ここ、聖クロス女学院では、上級生のお姉様と文通をする「デスティーノ」という慣習があります。でも文通相手が誰なのかは秘密で、知ろうとしてもいけません。

中等部1年になったばかりの陽奈は、眼帯のミステリアスな美少女・花音(かのん)と出会います。 花音は、自身の主催する謎の部活「神秘倶楽部」に花音を誘います。そこに入れば、文通相手の正体もわかるかも……?

みどころ

疑似姉妹制度のようなユニークな制度を持つ女子校が舞台。「マリア様がみてる」に代表されるような、王道的な百合作品に近い世界観を持っています。

実は児童向け小説レーベル「角川つばさ文庫」からリリースされたという、特殊な背景も持ちます。2014年に1~3巻が出た後、続刊がありませんでしたが、2020年になって作者さんから再開の告知がされました。今後の動きが注目されます。まだまだ作者さんの個人的な活動に近い段階のようなので、これからの展開に期待です。

ちなみに作者の南部くまこさんは百合なライトノベルを多数執筆しており、百合な作風が意図したものであることが想像されます。

花音

花音はこの作品のヒロイン的存在で、1巻の表紙でも強い存在感を放っています。隻眼ながら美しい容姿を持ち、かつその性格はエキセントリック。 熱烈なオカルトマニアで「神秘倶楽部」を主催しています。

そんな花音になぜか気に入られてしまった陽奈は、いろいろな事件に巻き込まれていくことになります。事実上ストーリーを動かしているキャラともいえますね。

史織

史織は、生徒会長でみんなの憧れ。 陽奈もひと目見た時から憧れています。実は陽奈の文通相手のお姉さまかもしれないという可能性がたびたび示唆されますが、真相は不明。
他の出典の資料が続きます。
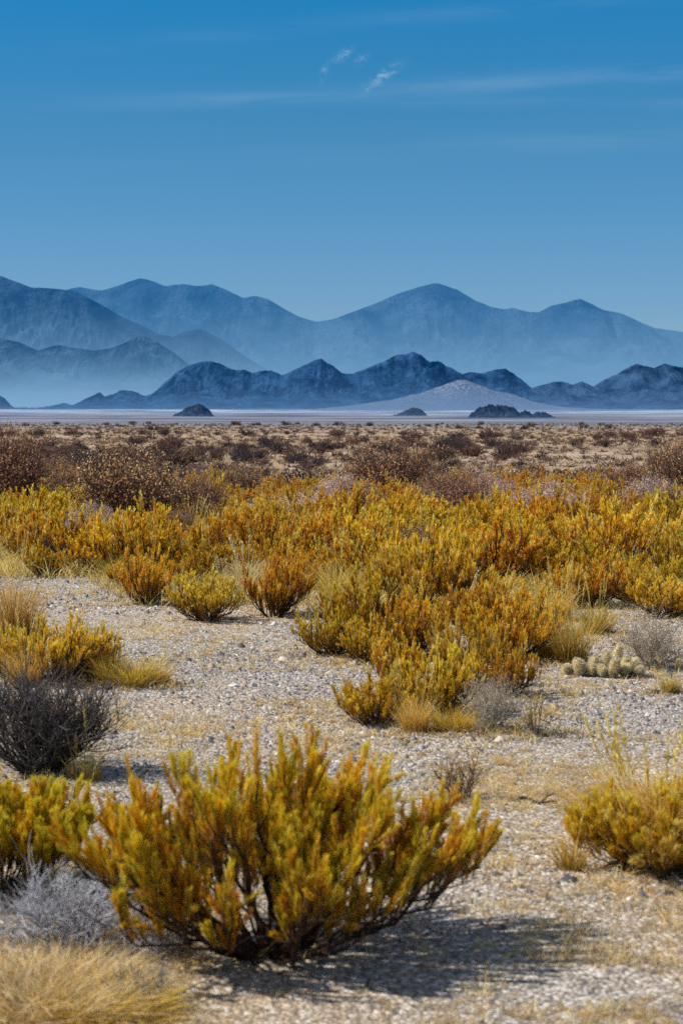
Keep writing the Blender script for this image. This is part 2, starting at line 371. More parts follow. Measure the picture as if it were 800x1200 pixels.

あの花音ですら、史織には心酔しているようです。だとすると史織を慕う者どうしで恋のライバル、あるいは三角関係の予感がしなくもないですが、どうなるのでしょうか。

全3巻の概要

書籍としてリリース済の全3巻のあらすじを、簡単に紹介。

1 「ようこそ、神秘倶楽部へ!」

陽奈の中等部進学、花音との出会いなどが描かれます。「神秘倶楽部」に入れられてしまった陽奈は、美術室に現れる幽霊の調査をすることに。

2 「ひみつの鍵とティンカーベル」

神秘倶楽部が本格的に活動開始。そんなとき、学院のバザーの売上金が紛失し……。

3 「花音のひみつとガジュマル」

夏休みを利用して沖縄に遊びに行く神秘倶楽部一行。 妖精探しがメインテーマですが、花音の右目に関するエピソードも描かれます。

ここから盛り上がっていきそうというところで終わっています。伏線らしきものも散りばめられています。ですが2022年現在続編は出ていません。上述の通り、作者さんが続編の執筆の意向なので、続きがリリースされることを祈りましょう。